About the problem with Evolution and the big inboxes check the bugs below, they might solve the problem:
http://bugzilla.gnome.org/show_bug.cgi?id=558883
https://bugs.launchpad.net/ubuntu/+source/evolution-data-server/+bug/292739
or in short: find all folders.db, go to their folders and execute:
for i in `sqlite3 folders.db .tables`; do sqlite3 folders.db “CREATE INDEX IF NOT EXISTS ‘junk_$i’ ON ‘$i’ (junk)”; done
for i in `sqlite3 folders.db .tables`; do sqlite3 folders.db “CREATE INDEX IF NOT EXISTS ‘del_$i’ ON ‘$i’ (deleted)”; done
for i in `sqlite3 folders.db .tables`; do sqlite3 folders.db “CREATE INDEX IF NOT EXISTS ‘read_$i’ ON ‘$i’ (read)”; done
Regards,
Anatoliy
I prefer KDE over GNOME, but I like apt, I don\’t like KDE Kubuntu\’s implementation, so I ended up using Ubuntu GNOME since 2 years ago.
The only application I can tell that gives me problems is Evolution.
I really miss Kontact.
Welcome back. Thunderbird rocks.
Unfortunately having proper features and support for calendaring means you’ll need a version installed manually, even in Intrepid. Don’t take my word for it, but the only way I found to have all the features I wanted in Ubuntu was by using Ubuntuzilla. Fortunately TB has its own update mechanism.

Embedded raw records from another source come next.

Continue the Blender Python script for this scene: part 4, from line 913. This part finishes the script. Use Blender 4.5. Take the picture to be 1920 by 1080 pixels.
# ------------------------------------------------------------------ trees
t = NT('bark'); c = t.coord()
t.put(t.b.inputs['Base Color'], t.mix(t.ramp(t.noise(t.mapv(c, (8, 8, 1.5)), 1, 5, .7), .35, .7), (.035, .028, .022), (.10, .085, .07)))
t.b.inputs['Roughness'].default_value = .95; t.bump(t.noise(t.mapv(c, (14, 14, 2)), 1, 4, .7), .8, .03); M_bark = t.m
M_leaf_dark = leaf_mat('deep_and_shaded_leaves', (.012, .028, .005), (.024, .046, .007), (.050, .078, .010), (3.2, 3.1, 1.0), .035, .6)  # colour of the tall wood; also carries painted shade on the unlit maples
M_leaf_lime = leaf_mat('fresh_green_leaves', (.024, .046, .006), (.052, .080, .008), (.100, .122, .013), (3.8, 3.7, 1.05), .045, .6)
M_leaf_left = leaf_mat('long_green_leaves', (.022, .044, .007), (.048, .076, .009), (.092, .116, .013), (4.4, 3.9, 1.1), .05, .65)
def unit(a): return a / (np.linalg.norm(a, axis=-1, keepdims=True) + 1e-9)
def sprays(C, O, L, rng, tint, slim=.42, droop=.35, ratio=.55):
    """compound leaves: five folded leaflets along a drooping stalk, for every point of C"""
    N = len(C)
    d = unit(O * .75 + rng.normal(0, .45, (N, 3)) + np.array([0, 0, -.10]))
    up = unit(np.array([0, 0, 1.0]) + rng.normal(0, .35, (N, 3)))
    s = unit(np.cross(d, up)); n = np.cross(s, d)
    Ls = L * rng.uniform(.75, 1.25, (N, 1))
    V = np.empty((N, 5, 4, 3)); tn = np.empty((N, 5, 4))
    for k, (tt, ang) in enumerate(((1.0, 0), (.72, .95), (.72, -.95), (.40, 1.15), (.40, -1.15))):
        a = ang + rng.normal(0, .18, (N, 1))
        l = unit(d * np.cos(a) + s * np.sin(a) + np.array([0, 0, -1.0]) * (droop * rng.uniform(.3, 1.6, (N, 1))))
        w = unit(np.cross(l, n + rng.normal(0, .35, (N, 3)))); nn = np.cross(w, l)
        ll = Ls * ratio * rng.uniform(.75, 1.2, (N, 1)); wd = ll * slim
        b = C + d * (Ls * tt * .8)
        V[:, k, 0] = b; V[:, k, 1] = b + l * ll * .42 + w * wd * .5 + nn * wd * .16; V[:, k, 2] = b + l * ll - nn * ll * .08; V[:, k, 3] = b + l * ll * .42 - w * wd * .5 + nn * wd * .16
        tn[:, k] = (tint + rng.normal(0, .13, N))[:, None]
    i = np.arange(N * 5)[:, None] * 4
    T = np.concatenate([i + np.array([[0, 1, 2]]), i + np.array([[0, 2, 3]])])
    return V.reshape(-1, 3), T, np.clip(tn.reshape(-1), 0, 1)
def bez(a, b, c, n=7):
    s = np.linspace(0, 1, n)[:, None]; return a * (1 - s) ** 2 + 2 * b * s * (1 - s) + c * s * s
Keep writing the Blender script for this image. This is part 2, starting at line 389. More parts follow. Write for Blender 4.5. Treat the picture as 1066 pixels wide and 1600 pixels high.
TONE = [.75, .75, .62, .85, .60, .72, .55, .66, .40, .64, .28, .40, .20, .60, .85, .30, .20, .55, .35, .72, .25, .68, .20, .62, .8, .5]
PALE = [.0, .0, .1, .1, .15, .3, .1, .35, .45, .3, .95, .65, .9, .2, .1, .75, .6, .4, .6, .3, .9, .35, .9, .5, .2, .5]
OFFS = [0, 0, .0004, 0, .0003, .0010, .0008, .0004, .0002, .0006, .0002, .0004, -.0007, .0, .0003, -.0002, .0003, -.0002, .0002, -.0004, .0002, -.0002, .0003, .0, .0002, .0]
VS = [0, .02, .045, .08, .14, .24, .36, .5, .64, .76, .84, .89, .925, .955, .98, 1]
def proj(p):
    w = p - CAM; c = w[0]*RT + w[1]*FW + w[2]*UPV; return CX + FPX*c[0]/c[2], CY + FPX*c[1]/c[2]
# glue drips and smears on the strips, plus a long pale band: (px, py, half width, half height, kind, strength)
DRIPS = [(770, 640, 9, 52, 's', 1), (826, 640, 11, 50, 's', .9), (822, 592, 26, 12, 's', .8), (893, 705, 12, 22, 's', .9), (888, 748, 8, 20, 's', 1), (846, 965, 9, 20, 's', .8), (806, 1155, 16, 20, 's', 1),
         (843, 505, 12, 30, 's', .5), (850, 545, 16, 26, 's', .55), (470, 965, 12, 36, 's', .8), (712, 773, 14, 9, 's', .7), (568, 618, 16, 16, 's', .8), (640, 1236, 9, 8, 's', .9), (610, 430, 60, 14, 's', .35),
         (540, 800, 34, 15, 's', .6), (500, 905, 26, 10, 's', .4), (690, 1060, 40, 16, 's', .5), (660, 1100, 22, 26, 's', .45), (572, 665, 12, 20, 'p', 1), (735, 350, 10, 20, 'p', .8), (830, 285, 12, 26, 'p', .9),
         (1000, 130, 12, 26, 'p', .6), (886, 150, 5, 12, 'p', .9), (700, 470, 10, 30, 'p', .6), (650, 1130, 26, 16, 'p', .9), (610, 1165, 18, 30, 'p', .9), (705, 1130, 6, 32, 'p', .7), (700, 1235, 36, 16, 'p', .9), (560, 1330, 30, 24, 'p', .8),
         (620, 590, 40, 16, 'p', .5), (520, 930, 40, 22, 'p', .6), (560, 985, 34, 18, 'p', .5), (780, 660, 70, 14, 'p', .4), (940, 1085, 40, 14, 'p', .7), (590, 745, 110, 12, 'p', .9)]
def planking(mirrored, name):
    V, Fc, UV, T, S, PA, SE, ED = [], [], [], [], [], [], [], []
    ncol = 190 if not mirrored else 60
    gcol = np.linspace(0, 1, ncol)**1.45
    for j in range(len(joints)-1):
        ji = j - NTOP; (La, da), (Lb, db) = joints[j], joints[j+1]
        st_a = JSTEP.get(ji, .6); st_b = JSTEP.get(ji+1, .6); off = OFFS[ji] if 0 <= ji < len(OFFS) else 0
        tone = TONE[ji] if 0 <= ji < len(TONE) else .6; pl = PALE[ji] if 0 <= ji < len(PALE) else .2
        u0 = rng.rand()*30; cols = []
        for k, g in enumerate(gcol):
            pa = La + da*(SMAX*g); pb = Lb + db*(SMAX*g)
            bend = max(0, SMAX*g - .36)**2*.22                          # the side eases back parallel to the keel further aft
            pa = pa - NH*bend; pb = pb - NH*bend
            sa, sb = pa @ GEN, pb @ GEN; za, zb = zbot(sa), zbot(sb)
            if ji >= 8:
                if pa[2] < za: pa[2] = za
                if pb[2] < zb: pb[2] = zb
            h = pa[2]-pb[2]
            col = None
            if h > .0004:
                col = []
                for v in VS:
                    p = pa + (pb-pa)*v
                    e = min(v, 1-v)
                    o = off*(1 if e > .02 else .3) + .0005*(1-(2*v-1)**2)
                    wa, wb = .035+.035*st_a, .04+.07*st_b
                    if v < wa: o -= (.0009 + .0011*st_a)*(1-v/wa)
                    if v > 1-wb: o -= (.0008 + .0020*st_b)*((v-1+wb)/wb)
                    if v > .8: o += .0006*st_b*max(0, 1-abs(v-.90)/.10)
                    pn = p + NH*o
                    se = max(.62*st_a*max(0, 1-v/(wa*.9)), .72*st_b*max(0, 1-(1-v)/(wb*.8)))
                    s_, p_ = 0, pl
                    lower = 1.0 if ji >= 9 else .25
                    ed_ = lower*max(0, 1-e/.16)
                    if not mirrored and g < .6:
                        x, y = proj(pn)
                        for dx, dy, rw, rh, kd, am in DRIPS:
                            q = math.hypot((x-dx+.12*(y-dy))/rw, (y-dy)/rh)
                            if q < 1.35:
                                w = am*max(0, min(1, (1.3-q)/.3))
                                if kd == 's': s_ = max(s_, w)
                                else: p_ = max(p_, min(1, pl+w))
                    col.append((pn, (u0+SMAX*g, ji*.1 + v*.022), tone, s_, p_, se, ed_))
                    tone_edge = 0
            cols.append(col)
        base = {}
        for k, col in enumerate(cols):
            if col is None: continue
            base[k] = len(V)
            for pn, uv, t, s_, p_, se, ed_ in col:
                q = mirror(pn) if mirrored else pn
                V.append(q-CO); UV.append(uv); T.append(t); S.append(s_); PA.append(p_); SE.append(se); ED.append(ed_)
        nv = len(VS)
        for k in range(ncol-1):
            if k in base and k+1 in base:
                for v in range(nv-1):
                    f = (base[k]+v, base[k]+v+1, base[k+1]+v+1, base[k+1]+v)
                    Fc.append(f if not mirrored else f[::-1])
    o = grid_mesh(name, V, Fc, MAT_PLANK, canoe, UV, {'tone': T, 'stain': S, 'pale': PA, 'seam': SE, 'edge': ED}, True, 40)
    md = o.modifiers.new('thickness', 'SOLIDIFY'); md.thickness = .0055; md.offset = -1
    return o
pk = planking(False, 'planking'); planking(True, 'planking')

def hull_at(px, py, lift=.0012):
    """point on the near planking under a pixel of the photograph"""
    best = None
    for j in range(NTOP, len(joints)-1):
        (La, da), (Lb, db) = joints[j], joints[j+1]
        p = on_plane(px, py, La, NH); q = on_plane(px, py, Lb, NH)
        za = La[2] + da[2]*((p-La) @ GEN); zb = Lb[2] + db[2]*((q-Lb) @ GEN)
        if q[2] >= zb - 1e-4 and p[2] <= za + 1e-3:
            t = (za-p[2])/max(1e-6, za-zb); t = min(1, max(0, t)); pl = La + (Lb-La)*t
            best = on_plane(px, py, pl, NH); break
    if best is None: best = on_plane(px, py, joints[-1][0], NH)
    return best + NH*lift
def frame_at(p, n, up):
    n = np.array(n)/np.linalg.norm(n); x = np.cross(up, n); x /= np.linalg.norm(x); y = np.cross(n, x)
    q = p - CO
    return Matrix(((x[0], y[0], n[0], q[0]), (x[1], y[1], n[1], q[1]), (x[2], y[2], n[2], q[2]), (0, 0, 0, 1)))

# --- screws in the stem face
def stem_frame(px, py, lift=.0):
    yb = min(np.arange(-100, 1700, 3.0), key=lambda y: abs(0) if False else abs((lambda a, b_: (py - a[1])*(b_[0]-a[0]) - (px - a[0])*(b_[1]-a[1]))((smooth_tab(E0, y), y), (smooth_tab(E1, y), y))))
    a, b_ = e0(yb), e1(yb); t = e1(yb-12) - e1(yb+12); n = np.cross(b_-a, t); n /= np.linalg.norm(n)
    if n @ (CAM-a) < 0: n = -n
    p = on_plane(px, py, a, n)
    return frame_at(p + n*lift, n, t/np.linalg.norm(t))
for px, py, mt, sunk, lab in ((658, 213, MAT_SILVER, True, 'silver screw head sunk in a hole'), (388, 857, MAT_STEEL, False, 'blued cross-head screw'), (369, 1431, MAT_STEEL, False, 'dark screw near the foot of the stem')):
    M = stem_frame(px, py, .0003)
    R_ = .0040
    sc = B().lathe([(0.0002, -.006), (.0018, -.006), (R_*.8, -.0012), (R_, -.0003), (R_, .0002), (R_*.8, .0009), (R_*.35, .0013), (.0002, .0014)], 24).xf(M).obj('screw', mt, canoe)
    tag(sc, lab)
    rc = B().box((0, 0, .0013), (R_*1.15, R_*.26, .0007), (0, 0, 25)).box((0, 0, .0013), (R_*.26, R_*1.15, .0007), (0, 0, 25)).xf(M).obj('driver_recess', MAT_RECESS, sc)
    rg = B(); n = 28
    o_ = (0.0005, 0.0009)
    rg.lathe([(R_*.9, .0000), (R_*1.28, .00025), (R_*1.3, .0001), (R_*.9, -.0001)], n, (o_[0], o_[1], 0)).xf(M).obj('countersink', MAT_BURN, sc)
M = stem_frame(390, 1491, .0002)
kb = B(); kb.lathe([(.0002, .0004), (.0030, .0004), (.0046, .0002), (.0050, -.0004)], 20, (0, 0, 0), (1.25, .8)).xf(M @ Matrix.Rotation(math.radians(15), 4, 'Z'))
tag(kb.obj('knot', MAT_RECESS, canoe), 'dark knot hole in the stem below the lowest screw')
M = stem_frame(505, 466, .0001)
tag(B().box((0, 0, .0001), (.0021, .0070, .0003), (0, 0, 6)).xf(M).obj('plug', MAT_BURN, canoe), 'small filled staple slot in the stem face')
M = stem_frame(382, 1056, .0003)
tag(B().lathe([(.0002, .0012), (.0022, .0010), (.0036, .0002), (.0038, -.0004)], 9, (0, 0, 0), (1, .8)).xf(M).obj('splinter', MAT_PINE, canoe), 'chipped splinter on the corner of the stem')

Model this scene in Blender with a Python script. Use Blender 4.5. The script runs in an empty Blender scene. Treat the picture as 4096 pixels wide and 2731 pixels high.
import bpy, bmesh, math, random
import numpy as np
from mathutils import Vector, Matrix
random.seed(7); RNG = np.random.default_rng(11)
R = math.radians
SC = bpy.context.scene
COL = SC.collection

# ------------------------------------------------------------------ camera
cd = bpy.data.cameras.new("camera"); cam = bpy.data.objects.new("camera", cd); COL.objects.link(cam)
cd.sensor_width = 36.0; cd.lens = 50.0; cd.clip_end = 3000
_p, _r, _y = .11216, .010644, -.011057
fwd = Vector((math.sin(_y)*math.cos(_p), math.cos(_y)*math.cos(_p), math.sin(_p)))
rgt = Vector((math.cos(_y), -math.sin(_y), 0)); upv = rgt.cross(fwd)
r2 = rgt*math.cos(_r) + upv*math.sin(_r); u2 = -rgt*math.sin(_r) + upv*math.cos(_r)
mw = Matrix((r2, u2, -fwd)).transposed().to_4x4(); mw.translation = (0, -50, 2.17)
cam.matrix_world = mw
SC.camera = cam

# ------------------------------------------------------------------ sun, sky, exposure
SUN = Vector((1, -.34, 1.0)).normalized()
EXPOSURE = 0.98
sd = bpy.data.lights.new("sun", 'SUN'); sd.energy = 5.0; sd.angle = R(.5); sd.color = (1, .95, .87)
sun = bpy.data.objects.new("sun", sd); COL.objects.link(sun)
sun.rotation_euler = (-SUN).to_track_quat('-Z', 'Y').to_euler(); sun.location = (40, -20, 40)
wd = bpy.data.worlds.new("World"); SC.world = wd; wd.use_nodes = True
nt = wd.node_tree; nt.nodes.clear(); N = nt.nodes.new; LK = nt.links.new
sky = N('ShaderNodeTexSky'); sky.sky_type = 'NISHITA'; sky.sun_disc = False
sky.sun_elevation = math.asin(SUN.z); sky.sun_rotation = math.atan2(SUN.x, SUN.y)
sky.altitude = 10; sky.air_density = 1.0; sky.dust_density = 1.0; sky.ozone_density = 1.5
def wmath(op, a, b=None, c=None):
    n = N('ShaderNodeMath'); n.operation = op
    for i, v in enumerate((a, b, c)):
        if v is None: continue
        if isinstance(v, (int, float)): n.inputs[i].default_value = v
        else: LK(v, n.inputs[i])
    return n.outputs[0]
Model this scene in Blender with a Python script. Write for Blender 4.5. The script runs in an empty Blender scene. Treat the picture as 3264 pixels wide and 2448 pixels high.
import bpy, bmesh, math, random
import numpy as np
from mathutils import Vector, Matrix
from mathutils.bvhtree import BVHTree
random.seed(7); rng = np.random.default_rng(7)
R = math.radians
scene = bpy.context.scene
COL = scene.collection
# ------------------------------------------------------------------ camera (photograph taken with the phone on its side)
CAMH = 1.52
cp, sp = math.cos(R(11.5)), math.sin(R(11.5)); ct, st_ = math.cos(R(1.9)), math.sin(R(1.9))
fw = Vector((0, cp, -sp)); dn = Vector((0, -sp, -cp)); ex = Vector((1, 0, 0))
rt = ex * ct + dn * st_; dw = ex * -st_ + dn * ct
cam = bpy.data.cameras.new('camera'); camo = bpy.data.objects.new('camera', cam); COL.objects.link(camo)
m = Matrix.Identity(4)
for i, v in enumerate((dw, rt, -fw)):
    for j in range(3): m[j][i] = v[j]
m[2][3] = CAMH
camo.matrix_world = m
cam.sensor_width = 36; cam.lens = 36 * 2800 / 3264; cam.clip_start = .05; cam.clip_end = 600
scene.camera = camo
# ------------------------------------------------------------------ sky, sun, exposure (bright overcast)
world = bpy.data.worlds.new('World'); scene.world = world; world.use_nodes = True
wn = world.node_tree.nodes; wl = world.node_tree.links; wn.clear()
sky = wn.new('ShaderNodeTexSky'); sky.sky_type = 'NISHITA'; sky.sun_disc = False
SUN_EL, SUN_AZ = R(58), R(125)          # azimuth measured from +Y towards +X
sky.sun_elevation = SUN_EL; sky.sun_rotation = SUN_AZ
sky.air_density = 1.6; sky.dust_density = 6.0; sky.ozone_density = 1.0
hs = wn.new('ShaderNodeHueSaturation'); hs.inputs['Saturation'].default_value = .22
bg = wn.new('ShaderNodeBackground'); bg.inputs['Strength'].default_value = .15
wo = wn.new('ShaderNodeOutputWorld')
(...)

I used Icedove for quite a while but found TB2 to use way too much CPU (have a look at CPU usage while just moving the mouse over the message list).
Tried Evolution several times, but it never seemed very reliable or quick, and in the end didn\’t offer any further functionality anyway (using a remote calendar has so far never worked for me, and that was the only feature I\’m interested in).
So now I use Claws Mail which does just mail and which has its fair share of problems (like switching between IMAP folders takes several seconds; LDAP address book is prone to crashing) but so far has been very _reliable_ – I know which actions are slow or unstable. Plus it seems to have very responsive developers; I\’ve once filed a bug report for a very vague but annoying bug, and it was looked at by several knowledgeable devs pretty immediately and was fixed less than a day later. That\’s encouraging.
(oh… looks like when entering a wrong captcha text, the blog software adds backslashes for single quotes in the text… sorry, I noticed it too late)
I have many of the same experiences. I\’ve given Evolution several tries because of the nice Gnome integration, but I always end up kicking it out after a week or two.
It\’s been a while since the last time I\’ve given it a try. Now it\’s one of the first things to go after a fresh install.
Man.. some of your security codes are _really_ hard to read!
I just tried Thunderbird again myself. It does use a lot of CPU, but I can live with that. What I dislike is that I have procmail move messages to my various imap folders and Thunderbird does not scan all folders for new mail, or if it does, doesn’t give any indication what folders the new mail is in. Granted I’ve only been using Thunderbird for 45 minutes now, but I hope there is a way to configure the scan all folders or selected folders for new mail.